Os impactos da MP da Liberdade Econômica na vida empresarial
Por Pedro Camargo
A elevada burocracia é uma realidade indigesta para todos que pretendem abrir um negócio ou investir em algum empreendimento no Brasil. Pode-se dizer, inclusive, que ela é uma das causas fundamentais da 109ª colocação que o país ocupa no ranking das economias em relação a facilidade para fazer negócios[1].
Desde a obtenção do registro da empresa, até a disponibilização de alvarás e licenças para desenvolver suas atividades, comumente o cidadão se depara não apenas com a burocracia, mas também com a arbitrariedade e despesas dela decorrentes.
Nesse sentido que a Medida Provisória nº 881/2019[2] foi publicada pelo Governo Federal no último mês de abril. Como uma tentativa de proporcionar melhores cenários para os negócios em curto prazo, a lógica empregada pela ‘MP da Liberdade Econômica’ – como foi nomeada – tem a missão de diminuir a burocracia e simplificar os procedimentos da Administração Pública, especialmente, para os pequenos empreendedores, mas não somente a eles.
Dentre as inovações proporcionadas pela Medida, encontram-se importantes alterações legislativas, particularmente, ao Código Civil, Lei de Falência e Lei das S.A. Considerando a brevidade que caracteriza a MP nº 881/2019 – possui dezoito artigos somente –, os principais reflexos legais estão concentrados nos dez incisos do art. 3º e nas disposições finais.
O art. 3º, IV garante ao particular o direito a receber “tratamento isonômico de órgãos e de entidades da administração pública quanto ao exercício de atos de liberação econômica”, sendo que tais atos passam a ter de observar os mesmos critérios utilizados em decisões administrativas anteriores.
Com esse dispositivo, as decisões administrativas passam a ter efeito vinculante, isto é, a autoridade competente deve observar não só os critérios utilizados, mas a própria decisão anterior como modelos para a tomada de uma decisão, aumentando a previsibilidade e, porquanto, diminuindo os riscos das operações financeiras que dependam, por exemplo, da expedição de um determinado alvará ou licença para desenvolvimento de suas atividades.
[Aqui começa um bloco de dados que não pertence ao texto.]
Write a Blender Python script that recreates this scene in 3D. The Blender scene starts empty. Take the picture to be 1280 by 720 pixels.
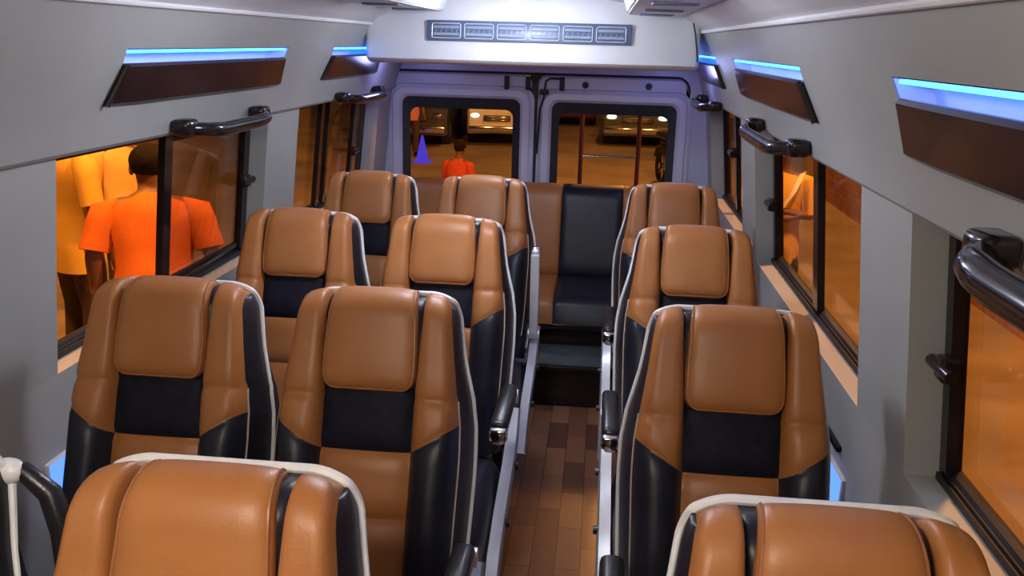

Na mesma lógica, o art. 3º, V institui a presunção da boa-fé aos “atos praticados no exercício da atividade econômica” diante de eventuais dúvidas acerca da interpretação da legislação aplicável, coroando, por assim dizer, a autonomia da vontade e valorizando as disposições contratualmente estabelecidas pelos particulares.
Ainda no intuito de demonstrar os possíveis e pontuais impactos da MP da Liberdade Econômica na atividade econômica privada, sem a pretensão de se exaurir todas elas, até porque não seria possível pelas circunstâncias, salienta-se a mudança na redação dos artigos 50, 423, 480-A e 480-B, as quais representam verdadeiro incentivo à boa redação contratual, uma vez que as partes de um contrato particular terão, em decorrência da presunção da boa-fé e da primazia do interesse privado, a possibilidade, inclusive, de determinar a correta interpretação de dispositivos legais à relação contratual em que estejam ingressando.
Dessa maneira, a Medida Provisória nº 811/2019 representa, essencialmente, uma incerteza, não apenas pelas quebras de paradigmas proporcionadas – as quais são identificadas sem a necessidade de se adentrar à níveis ideológicos e de teorias econômicas –, mas também pelo nível de aceitação que vem tendo pela sociedade.
Considerando que a MP da Liberdade Econômica precisa ser aprovada pelo Congresso Nacional dentre de 120 dias, contados de 30/04/2019, quando foi publicada, as discussões em torno dela têm se mostrado ávidas, sendo defendidas por aqueles que a veem como necessidade para o desenvolvimento econômico brasileiro, ao passo em que alguns ainda a encaram como incoerentes com outros institutos legais e até constitucionais.
Por ora, o que se tem é uma Medida Provisória vigente, cujos direitos previstos às empresas e cidadãos já devem ser observados, principalmente pelos próprios particulares que passam a ter maior previsibilidade e menor risco nas tomadas de decisões e contratação.